What does 'memory' involve in yogic philosophy, and how do we improve it?

Ans : In order to understand what memory is, it is necessary to know what the antahkarana (inner instrument) is. The term covers all aspects of the mind. The chitta is the basic mind-stuff; just as cotton is the basic stuff of which the cloth is made. When it thinks, this thinking aspect is called manas. When it correlates experiences and discriminates, it is called buddhi. When it indulges in individualistic assertion and when the basic thought of 'I' is held in the mind, it is called ahamkara. These four together form the antahkarana.

When the manas and ahamkara function together, their combined work is called determination. The ego is there, it thinks a thought with great deliberation and pushes the thought in a particular direction. This is will power. When the idea is strongly supported by the ego, it is will power. When the manas and the ahamkara delve into the chitta in order to bring out some thought that is there in the unconscious aspect of the mind, it is called memory. When the emphasis is greater on the ego and less on the manas, it is called determination. When the emphasis if greater upon the manas but less upon the ego, then it is memory.

All the three-manas, chitta, and ahamkara-function in memory. Manas is the most important principle. Chitta lays itself out as a passive actor in this drama. The ego gives the impulse, and then the idea comes up. Sometimes in spite of the greatest effort of the ahamkara and the manas the idea does not come up. It may be a recently submerged fact, and the mind and the ego try their best to bring it up, but they fail. There are other cases or happenings of thirty years ago and the thing is submerged, but with the least effort, it comes up. How the chitta gives up the ideas submerged in it, no one really knows. Sometimes you give up trying to remember things in despair, and it spontaneously comes up! To improve memory, you have to undergo a process of mental training and improve your concentration:

Exercise #1: Let your friend take 10 or 20 different things and put them on a tray. Cover it up. Uncover it for just one minute. Look at it for that one minute. Immediately cover it up again. Take a piece of paper and a pencil and jot down the things you saw. Allow yourself five minutes to recollect all the things. Then check your list with the things in the tray and see how many you have omitted.

Exercise #2: Let your friend arrange those things in some order. As in the previous exercise, uncover the tray and look at it for a minute. Now try to jot down the names of the things in the very order in which they are found on the tray.

Exercise #3: Try to meditate upon a particular thing and the associated ideas in a particular order.
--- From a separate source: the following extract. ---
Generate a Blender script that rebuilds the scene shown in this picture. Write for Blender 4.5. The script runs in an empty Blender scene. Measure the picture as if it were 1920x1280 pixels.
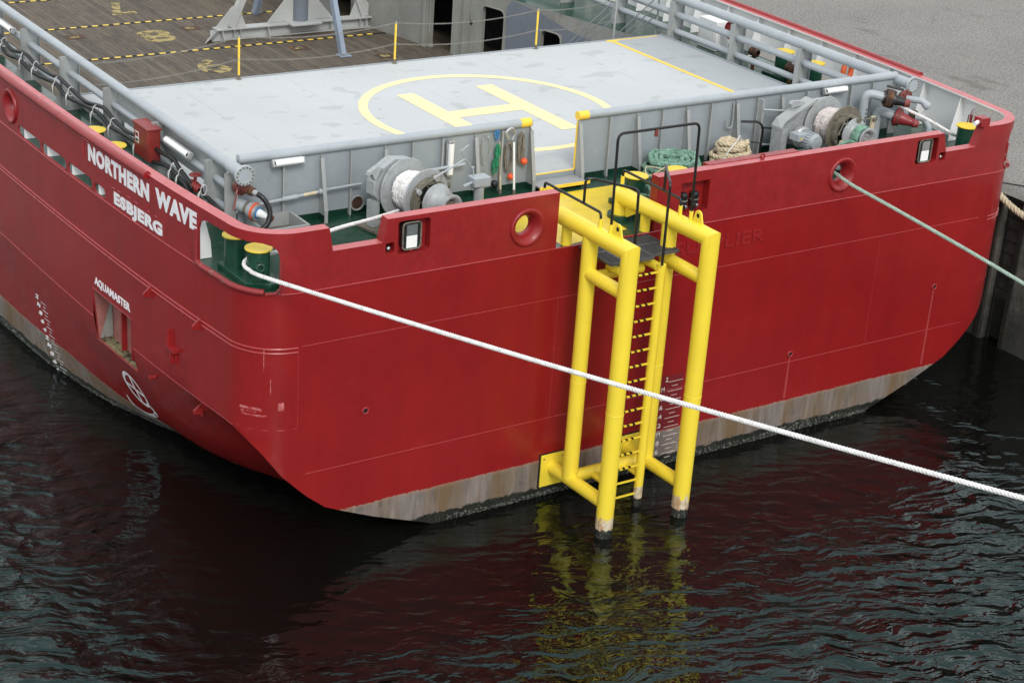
import bpy, bmesh, math, random
from mathutils import Vector, Matrix, Quaternion
random.seed(7)
R = math.radians
C = bpy.context.scene.collection
scn = bpy.context.scene

# ------------------------------------------------------------------ camera
cam_d = bpy.data.cameras.new('camera'); cam = bpy.data.objects.new('camera', cam_d); C.objects.link(cam)
cam_d.sensor_width = 36; cam_d.lens = 3386.6 / 1920 * 36; cam_d.clip_start = .1; cam_d.clip_end = 6000
YAW, PITCH, ROLL = R(34.65), R(23.719), R(-4.0724)
fwd = Vector((math.sin(YAW)*math.cos(PITCH), math.cos(YAW)*math.cos(PITCH), -math.sin(PITCH)))
rgt = Vector((math.cos(YAW), -math.sin(YAW), 0)); dwn = fwd.cross(rgt)
r2 = rgt*math.cos(ROLL) + dwn*math.sin(ROLL); d2 = -rgt*math.sin(ROLL) + dwn*math.cos(ROLL)
m = Matrix((r2, -d2, -fwd)).transposed().to_4x4(); m.translation = (-21.328, -25.107, 16.870)
cam.matrix_world = m
scn.camera = cam

# ------------------------------------------------------------------ world, sun, exposure
SUN_EL, SUN_AZ = R(40), R(200)      # azimuth clockwise from +Y
w = bpy.data.worlds.new('World'); scn.world = w; w.use_nodes = True
nt = w.node_tree; bg = nt.nodes['Background']
sky = nt.nodes.new('ShaderNodeTexSky'); sky.sky_type = 'NISHITA'; sky.sun_disc = False
sky.sun_elevation = SUN_EL; sky.sun_rotation = SUN_AZ; sky.air_density = 1.0; sky.dust_density = 3.0; sky.ozone_density = 1.0
hsv = nt.nodes.new('ShaderNodeHueSaturation'); hsv.inputs['Saturation'].default_value = .22
nt.links.new(sky.outputs[0], hsv.inputs['Color']); 
# a broken layer of bright cloud over the blue sky
tc = nt.nodes.new('ShaderNodeTexCoord'); cn = nt.nodes.new('ShaderNodeTexNoise'); cn.inputs['Scale'].default_value = 2.2; cn.inputs['Detail'].default_value = 5
nt.links.new(tc.outputs['Generated'], cn.inputs['Vector'])
cr = nt.nodes.new('ShaderNodeMapRange'); nt.links.new(cn.outputs['Fac'], cr.inputs[0]); cr.inputs[1].default_value = .3; cr.inputs[2].default_value = .7; cr.inputs[3].default_value = .62; cr.inputs[4].default_value = .92
cm = nt.nodes.new('ShaderNodeMix'); cm.data_type = 'RGBA'; nt.links.new(cr.outputs[0], cm.inputs[0]); nt.links.new(hsv.outputs[0], cm.inputs[6]); cm.inputs[7].default_value = (7.5, 7.85, 8.1, 1)
nt.links.new(cm.outputs[2], bg.inputs[0]); bg.inputs[1].default_value = .15
sd = bpy.data.lights.new('sun', 'SUN'); so = bpy.data.objects.new('sun', sd); C.objects.link(so)
sd.energy = 1.3; sd.angle = R(18); sd.color = (1, .96, .9)
sv = Vector((math.sin(SUN_AZ)*math.cos(SUN_EL), math.cos(SUN_AZ)*math.cos(SUN_EL), math.sin(SUN_EL)))
so.rotation_euler = sv.to_track_quat('Z', 'Y').to_euler(); so.location = (-20, -30, 60)
scn.view_settings.view_transform = 'Standard'; scn.view_settings.look = 'None'
scn.view_settings.exposure = .25; scn.view_settings.gamma = 1

# ------------------------------------------------------------------ materials
class NT:
    def __init__(s, name):
        s.m = bpy.data.materials.new(name); s.m.use_nodes = True; s.t = s.m.node_tree
        s.b = s.t.nodes['Principled BSDF']
        g = s.t.nodes.new('ShaderNodeNewGeometry'); s.pos = g.outputs['Position']; s.nrm = g.outputs['Normal']
    def n(s, k, **kw):
        x = s.t.nodes.new(k)
        for a, v in kw.items(): setattr(x, a, v)
        return x
    def l(s, a, b): s.t.links.new(a, b)
    def mul(s, v, k):
        x = s.n('ShaderNodeVectorMath', operation='MULTIPLY'); s.l(v, x.inputs[0]); x.inputs[1].default_value = k; return x.outputs[0]
    def noise(s, scale, detail=4, rough=.55, stretch=None, vec=None):
        x = s.n('ShaderNodeTexNoise'); v = vec or s.pos
        if stretch: v = s.mul(v, stretch)
        s.l(v, x.inputs['Vector']); x.inputs['Scale'].default_value = scale; x.inputs['Detail'].default_value = detail
        x.inputs['Roughness'].default_value = rough; return x.outputs['Fac']
    def ramp(s, f, a, b, va=0, vb=1):
        x = s.n('ShaderNodeMapRange'); x.clamp = True; s.l(f, x.inputs[0])
        for i, v in enumerate((a, b, va, vb)): x.inputs[i+1].default_value = v
        return x.outputs[0]
    def math(s, op, a, b=None):
        x = s.n('ShaderNodeMath', operation=op)
        for i, v in enumerate((a, b)):
            if v is None: continue
            if hasattr(v, 'links'): s.l(v, x.inputs[i])
            else: x.inputs[i].default_value = v
        return x.outputs[0]
    def mix(s, f, a, b):
        x = s.n('ShaderNodeMix', data_type='RGBA')
        if hasattr(f, 'links'): s.l(f, x.inputs[0])
        else: x.inputs[0].default_value = f
        for i, v in ((6, a), (7, b)):
            if hasattr(v, 'links'): s.l(v, x.inputs[i])
            else: x.inputs[i].default_value = (*v, 1) if len(v) == 3 else v
        return x.outputs[2]
    def xyz(s, v=None):
        x = s.n('ShaderNodeSeparateXYZ'); s.l(v or s.pos, x.inputs[0]); return x.outputs
    def bump(s, h, strength=.3, dist=.01, prev=None):
        x = s.n('ShaderNodeBump'); s.l(h, x.inputs['Height']); x.inputs['Strength'].default_value = strength
        x.inputs['Distance'].default_value = dist
        if prev: s.l(prev, x.inputs['Normal'])
        return x.outputs[0]
    def out(s, col=None, rough=None, nrm=None, metal=None):
        for v, k in ((col, 'Base Color'), (rough, 'Roughness'), (nrm, 'Normal'), (metal, 'Metallic')):
            if v is None: continue
            if hasattr(v, 'links'): s.l(v, s.b.inputs[k])
            else: s.b.inputs[k].default_value = (*v, 1) if isinstance(v, tuple) else v
        return s.m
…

For instance, take the subject "chair," and your thoughts might run as follows: 'This was a big tree, it was in a jungle in the Himalayas, a contractor must have cut the tree, the timber was sold to a merchant, he cut it into planks, a merchant engaged a carpenter, the carpenter has laboured upon it and cut it into various sizes. Then he has taken nails and driven them in at the various joints, so the chair has taken the proper shape, and afterwards the carpenter has polished it, and then placed it on a showroom floor. Now I have purchased it, and it is a very comfortable chair!' Now try once again to repeat the same process in exactly the same sequence. This exercise will enable you to train the mind to go over a particular set of ideas in the same order, by building up a chain of association of ideas. Do it in the reverse order also.

Exercise #4: There is a different form of the same exercise. Here the emphasis is more on association of ideas than concentration on one object. Take a flower for instance. Your thoughts would run: "It is a sweet-smelling flower, fresh water is extracted from it, Muslim queens used to bathe in rose water, Muslim ladies wear purdah, purdah system has been abolished in Turkey, Turkey is a westernised nation, the influence of western values is strong in India, and so on. Now try to go over the same ground in the same order.

Deliberately try to remember faces, names and dates. Great men have had their own way of memorising names and faces. When a new name is mentioned to them and a new person is introduced to them, they will during the course of their conversation go on repeating the new name several times. Then the name will stick in the mind for a long time. Meditation and pranayama strengthen memory. Various herbs also promote memory. Japa is an excellent aid to memory. If you keep your general health perfect, your memory also will be strong.